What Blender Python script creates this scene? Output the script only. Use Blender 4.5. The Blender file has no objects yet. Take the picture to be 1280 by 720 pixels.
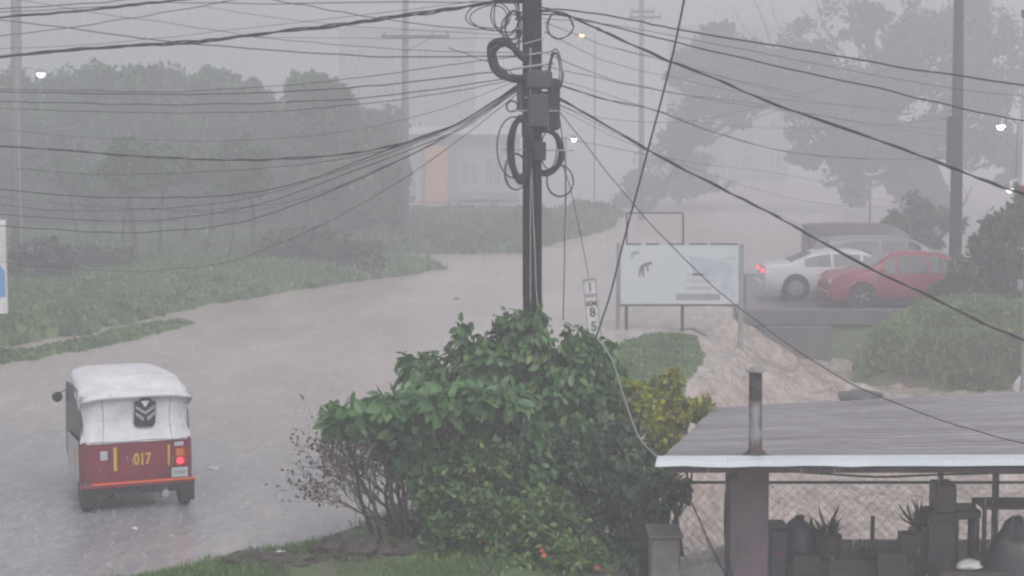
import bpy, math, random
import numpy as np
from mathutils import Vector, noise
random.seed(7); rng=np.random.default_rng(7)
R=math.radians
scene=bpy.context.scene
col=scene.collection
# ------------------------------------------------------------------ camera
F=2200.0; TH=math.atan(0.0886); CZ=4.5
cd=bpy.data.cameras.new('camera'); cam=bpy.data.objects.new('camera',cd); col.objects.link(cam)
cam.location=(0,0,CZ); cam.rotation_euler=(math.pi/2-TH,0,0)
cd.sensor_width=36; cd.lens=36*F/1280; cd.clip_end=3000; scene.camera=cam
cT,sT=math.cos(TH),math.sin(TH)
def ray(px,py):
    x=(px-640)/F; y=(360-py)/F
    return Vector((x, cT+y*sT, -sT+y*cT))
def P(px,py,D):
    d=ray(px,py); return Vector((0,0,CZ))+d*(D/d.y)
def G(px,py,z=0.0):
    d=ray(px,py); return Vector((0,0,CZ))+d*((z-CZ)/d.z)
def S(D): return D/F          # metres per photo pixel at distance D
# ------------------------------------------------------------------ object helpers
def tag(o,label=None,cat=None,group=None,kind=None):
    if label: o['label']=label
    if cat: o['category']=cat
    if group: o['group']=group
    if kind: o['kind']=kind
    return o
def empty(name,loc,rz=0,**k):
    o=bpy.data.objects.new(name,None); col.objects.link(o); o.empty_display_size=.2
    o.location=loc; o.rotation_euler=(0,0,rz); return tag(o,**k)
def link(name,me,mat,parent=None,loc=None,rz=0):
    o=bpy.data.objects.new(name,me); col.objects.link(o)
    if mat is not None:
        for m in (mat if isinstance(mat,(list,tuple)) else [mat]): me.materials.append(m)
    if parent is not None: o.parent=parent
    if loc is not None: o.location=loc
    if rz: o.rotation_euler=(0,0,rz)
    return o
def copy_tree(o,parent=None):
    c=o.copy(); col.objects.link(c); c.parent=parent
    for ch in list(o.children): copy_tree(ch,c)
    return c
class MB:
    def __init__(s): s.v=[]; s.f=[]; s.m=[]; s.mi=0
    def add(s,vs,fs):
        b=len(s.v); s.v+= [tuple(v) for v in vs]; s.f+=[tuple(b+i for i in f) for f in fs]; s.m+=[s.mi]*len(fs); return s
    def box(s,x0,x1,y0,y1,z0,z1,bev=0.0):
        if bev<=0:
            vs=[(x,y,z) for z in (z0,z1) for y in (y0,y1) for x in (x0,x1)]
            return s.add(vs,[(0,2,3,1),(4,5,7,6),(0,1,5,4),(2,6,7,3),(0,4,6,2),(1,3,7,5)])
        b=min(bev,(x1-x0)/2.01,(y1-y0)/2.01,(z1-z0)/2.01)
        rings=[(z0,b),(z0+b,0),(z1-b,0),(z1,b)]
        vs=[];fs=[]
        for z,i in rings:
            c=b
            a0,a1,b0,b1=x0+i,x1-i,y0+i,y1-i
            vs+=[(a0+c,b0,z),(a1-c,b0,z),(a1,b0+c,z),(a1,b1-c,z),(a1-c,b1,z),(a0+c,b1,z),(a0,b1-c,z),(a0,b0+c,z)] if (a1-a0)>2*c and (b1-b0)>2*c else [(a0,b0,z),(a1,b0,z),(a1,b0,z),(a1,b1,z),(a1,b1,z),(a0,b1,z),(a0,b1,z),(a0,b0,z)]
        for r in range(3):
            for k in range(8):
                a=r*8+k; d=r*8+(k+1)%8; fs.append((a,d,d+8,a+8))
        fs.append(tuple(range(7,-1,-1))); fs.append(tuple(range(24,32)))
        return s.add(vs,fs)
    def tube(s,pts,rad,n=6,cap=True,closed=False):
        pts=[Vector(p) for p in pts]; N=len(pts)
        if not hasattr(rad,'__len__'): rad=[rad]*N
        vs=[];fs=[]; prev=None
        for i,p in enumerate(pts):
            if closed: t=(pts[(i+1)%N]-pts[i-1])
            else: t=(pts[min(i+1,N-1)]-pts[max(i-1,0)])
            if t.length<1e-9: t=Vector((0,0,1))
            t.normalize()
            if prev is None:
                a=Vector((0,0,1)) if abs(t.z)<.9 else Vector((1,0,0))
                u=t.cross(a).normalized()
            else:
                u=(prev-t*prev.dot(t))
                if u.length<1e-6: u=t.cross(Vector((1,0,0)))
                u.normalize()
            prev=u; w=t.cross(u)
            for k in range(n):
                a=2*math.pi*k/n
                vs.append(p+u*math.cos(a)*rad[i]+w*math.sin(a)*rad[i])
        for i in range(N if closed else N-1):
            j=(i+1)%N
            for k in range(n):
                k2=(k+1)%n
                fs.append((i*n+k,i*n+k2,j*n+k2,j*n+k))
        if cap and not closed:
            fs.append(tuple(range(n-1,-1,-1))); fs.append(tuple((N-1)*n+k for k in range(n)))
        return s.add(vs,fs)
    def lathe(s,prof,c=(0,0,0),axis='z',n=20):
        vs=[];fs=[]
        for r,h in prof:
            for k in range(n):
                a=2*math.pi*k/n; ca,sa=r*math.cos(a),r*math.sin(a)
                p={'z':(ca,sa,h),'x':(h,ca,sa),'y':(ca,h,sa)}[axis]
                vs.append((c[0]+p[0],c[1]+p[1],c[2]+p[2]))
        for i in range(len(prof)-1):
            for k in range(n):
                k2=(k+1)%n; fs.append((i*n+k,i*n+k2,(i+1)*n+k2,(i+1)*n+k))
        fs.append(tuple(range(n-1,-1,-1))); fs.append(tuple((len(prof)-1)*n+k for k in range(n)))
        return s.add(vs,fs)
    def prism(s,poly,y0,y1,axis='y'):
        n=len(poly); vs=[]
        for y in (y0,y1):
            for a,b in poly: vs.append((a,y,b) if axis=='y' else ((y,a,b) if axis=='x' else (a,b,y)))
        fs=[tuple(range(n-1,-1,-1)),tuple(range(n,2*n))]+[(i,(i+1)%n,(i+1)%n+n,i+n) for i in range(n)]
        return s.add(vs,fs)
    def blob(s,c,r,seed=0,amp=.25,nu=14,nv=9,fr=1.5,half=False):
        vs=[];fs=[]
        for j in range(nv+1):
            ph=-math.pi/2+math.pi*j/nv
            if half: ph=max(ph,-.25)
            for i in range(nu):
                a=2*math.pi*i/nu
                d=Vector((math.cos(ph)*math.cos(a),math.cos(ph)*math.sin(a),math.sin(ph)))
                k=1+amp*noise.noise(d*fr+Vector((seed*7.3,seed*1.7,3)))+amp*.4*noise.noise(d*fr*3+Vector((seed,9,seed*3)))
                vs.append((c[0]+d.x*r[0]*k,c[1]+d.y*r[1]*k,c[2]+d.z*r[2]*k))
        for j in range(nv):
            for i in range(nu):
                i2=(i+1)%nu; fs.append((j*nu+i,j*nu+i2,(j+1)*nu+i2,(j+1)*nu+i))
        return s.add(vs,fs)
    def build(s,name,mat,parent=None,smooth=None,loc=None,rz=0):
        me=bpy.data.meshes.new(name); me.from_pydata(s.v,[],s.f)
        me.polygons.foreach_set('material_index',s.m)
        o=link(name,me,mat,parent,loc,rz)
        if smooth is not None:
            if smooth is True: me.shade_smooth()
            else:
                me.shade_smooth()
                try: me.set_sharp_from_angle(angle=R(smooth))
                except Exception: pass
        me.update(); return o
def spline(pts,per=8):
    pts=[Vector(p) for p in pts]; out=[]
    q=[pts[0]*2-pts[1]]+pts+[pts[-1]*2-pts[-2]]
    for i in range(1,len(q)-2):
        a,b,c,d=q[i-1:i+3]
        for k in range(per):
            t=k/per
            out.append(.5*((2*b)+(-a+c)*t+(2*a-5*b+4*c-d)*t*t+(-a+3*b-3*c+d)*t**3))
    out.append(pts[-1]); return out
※
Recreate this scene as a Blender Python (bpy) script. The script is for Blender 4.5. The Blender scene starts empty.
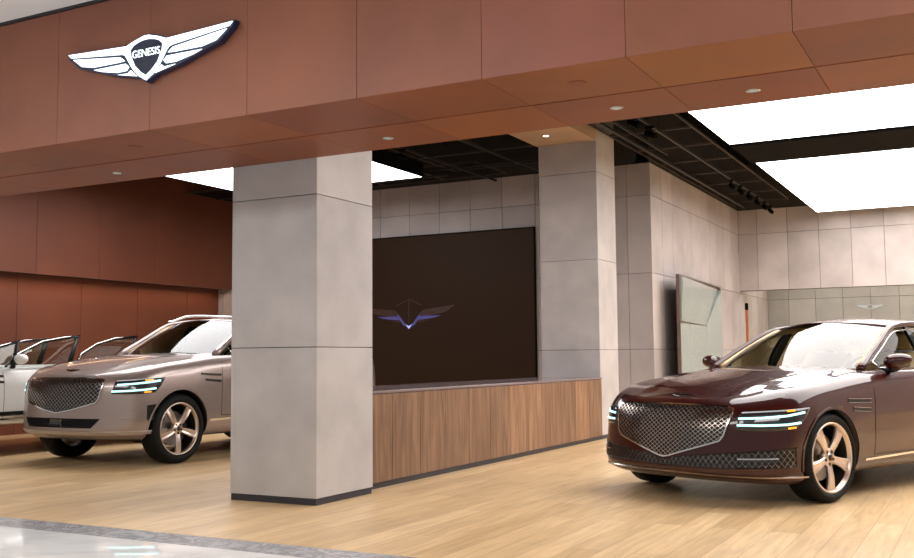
※
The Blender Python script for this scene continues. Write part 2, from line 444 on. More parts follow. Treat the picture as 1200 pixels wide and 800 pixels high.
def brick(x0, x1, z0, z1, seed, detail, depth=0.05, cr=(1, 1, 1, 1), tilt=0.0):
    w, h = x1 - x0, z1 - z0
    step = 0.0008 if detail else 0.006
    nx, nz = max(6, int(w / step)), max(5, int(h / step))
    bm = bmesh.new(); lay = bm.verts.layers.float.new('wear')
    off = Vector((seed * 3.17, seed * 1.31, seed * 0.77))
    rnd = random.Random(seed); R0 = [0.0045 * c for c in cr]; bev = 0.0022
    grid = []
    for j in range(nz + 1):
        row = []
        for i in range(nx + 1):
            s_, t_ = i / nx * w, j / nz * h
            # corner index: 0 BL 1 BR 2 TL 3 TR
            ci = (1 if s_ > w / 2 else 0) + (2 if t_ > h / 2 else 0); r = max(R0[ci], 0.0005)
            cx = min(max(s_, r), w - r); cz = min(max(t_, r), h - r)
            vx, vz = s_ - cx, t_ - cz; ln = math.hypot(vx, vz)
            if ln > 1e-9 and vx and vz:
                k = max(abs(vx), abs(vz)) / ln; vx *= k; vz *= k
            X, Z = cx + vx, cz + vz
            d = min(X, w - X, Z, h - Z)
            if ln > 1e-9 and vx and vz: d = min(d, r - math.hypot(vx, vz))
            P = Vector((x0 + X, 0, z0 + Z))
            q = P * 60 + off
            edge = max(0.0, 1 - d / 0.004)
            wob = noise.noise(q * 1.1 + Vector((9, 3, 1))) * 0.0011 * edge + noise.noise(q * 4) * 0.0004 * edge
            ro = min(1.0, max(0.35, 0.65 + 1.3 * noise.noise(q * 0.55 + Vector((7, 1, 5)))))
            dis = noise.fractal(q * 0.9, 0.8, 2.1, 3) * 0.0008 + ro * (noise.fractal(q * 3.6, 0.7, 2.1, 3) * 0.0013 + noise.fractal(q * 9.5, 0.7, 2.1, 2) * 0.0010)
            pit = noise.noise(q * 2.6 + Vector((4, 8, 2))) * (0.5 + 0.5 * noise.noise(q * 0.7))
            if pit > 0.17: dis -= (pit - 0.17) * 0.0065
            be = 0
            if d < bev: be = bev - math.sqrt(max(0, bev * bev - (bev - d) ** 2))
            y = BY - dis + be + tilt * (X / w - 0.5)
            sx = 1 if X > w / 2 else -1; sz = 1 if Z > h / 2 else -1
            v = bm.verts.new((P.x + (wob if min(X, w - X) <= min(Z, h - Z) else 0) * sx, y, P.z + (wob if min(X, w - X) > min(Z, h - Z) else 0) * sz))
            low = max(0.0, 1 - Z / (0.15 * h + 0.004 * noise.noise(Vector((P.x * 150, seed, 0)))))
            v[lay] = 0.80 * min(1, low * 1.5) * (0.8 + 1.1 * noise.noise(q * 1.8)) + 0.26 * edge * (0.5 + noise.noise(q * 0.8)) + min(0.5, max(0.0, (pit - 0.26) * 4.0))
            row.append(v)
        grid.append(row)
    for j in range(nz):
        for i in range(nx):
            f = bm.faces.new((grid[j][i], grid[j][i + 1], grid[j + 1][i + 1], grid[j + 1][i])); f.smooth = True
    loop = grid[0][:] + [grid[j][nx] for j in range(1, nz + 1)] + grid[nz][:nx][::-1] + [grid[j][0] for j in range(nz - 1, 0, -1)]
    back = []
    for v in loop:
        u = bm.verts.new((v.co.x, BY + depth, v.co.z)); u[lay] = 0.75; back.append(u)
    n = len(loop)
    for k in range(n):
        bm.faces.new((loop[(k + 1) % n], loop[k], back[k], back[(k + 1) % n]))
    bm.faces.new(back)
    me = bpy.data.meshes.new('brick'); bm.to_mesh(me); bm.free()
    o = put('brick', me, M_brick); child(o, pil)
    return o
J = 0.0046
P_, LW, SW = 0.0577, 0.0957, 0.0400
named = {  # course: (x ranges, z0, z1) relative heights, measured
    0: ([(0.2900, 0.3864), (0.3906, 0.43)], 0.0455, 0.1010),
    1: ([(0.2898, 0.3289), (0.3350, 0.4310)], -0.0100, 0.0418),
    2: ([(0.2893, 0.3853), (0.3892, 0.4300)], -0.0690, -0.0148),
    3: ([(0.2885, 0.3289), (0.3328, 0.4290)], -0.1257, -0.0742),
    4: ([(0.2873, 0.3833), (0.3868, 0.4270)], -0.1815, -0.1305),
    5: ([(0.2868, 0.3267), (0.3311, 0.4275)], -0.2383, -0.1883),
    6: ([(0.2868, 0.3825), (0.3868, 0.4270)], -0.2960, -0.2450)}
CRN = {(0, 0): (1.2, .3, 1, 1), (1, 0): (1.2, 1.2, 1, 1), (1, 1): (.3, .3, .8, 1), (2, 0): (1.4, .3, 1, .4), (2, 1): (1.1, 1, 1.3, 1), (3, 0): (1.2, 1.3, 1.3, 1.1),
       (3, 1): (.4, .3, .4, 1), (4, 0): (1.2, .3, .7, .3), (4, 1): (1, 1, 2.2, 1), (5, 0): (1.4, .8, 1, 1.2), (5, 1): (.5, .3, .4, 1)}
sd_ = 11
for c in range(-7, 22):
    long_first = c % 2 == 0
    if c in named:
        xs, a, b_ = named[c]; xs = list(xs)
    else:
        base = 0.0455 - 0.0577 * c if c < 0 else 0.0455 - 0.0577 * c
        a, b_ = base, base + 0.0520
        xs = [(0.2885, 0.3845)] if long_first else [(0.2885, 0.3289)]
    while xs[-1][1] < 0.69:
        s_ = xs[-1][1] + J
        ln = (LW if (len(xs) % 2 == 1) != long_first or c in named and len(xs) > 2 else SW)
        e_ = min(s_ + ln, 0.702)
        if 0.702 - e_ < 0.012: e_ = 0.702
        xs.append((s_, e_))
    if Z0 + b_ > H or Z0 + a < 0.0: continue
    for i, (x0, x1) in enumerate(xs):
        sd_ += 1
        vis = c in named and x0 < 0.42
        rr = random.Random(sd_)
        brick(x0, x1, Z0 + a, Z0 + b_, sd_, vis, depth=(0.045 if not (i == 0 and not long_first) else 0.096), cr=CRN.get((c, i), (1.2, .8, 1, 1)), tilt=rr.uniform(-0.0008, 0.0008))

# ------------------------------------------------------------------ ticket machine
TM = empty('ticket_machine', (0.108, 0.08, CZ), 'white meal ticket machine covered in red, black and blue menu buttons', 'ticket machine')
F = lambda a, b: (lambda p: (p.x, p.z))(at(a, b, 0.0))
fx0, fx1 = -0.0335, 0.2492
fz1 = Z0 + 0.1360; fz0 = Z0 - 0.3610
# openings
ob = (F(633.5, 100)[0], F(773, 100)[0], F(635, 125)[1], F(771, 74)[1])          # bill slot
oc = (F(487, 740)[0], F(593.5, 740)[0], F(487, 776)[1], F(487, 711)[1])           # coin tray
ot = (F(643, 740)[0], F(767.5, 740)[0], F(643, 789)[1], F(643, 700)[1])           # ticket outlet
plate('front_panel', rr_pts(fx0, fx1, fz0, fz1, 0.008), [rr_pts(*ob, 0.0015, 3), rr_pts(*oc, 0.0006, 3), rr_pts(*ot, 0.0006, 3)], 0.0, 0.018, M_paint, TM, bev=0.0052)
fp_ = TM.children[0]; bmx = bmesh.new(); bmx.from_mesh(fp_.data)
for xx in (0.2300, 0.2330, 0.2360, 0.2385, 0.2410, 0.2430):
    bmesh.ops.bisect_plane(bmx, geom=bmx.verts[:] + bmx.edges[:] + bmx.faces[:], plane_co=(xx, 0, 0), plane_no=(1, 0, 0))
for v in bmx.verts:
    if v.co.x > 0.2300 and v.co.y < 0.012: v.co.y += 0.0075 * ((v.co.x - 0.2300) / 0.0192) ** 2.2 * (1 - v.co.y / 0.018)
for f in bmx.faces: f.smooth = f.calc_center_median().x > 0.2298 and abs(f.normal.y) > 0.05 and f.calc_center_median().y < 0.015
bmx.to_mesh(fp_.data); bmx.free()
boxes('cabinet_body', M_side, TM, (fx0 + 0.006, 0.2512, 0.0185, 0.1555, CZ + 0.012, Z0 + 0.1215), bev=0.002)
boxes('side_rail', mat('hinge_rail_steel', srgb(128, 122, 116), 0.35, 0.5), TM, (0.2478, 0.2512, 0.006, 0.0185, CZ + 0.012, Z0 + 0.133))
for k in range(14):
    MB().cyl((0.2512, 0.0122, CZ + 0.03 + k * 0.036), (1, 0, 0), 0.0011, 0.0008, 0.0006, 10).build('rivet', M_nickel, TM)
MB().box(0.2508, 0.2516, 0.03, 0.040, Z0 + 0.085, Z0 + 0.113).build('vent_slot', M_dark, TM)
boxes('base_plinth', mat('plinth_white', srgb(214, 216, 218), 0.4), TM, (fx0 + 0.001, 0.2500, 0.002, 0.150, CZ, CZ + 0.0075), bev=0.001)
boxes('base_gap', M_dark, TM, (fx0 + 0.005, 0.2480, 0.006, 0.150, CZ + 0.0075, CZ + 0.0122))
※
Task description |
Return each line where "Blender" shows up.

Final result |
What Blender Python script creates this scene? Output the script only. Use Blender 4.5. The Blender file has no objects yet. Take the picture to be 1280 by 720 pixels.
Recreate this scene as a Blender Python (bpy) script. The script is for Blender 4.5. The Blender scene starts empty.
The Blender Python script for this scene continues. Write part 2, from line 444 on. More parts follow. Treat the picture as 1200 pixels wide and 800 pixels high.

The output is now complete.